Growing Demand Driven by EV Production
Demand for lithium is primarily driven by the production of electric vehicle (EV) batteries, as internal combustion engine vehicles are gradually phased out. According to the International Energy Agency (IEA), the global EV stock is expected to reach 245 million vehicles by 2030, representing one-sixth of the global fleet. By 2035, this number is projected to rise to 505 million vehicles, or one-third of the global fleet.
Marcos Lima, former CEO of Codelco, advised companies to re-evaluate their sales strategies as the market expands. He emphasized the importance of diversifying customer assets in light of the growing market size.
Lithium Projects in Chile and Argentina
Chile has seven lithium projects in development, including expansion projects in the Atacama salt flats by Sociedad Química y Minera de Chile (SQM) and U.S.-based Albemarle. Once Chile's national lithium strategy is fully implemented, the number of projects is expected to increase further.
Argentina's Ministry of Economy reported that the country has 38 lithium projects in the advanced stages of development, with a potential annual production capacity of 464,400 tons of LCE.
According to a report from the Rosario Stock Exchange in April, two mines in Argentina produced 50,700 tons of LCE last year, and seven new projects were commissioned by the end of the year.

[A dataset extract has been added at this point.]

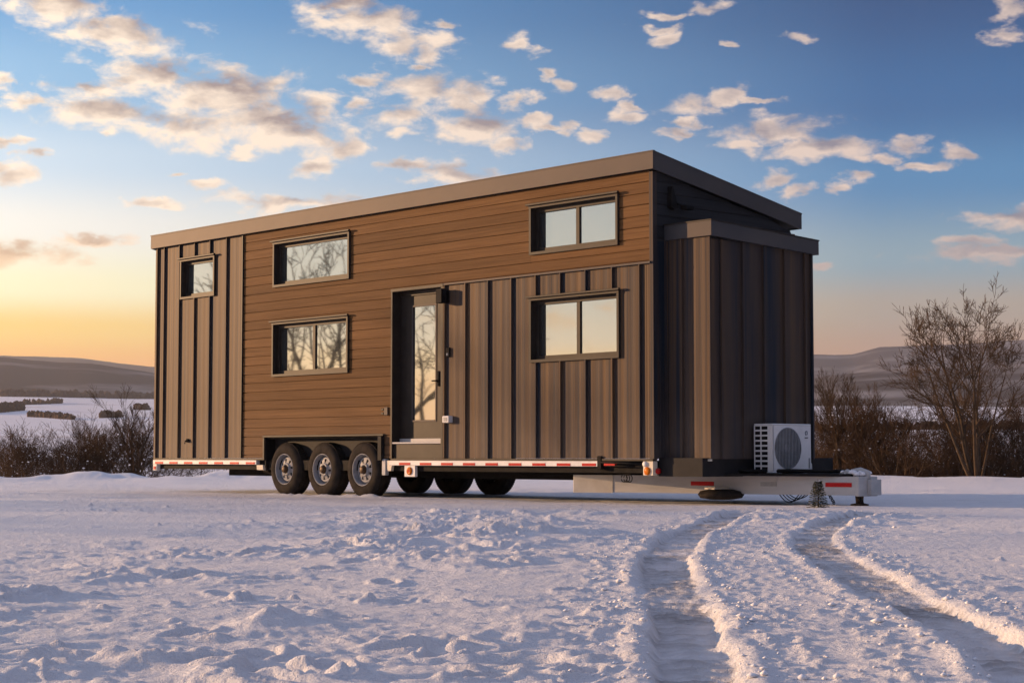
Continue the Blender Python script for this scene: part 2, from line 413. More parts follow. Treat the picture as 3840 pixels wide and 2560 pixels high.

Chile remains the world's second-largest lithium producer, while Argentina ranks fourth. However, Argentina is expected to climb the ranks before 2030 as its lithium production capacity increases.
Conclusion
The global lithium market is undergoing rapid expansion, with production increasing significantly, especially in countries like Chile, Australia, Argentina, and China. However, falling prices, oversupply, and fluctuating demand pose challenges in the short to medium term. Chile's lithium export revenues are expected to decline due to these market conditions, despite steady production growth. The global demand for lithium, driven by the EV market and energy transition efforts, will continue to grow, leading to potential shortages by 2030. Companies involved in lithium production need to carefully assess their strategies to navigate the evolving market landscape, with a focus on diversification and forward-looking sales plans. Chile and Argentina are poised to play critical roles in meeting future demand, with several new projects in the pipeline, but market dynamics will require ongoing adaptation and strategic planning.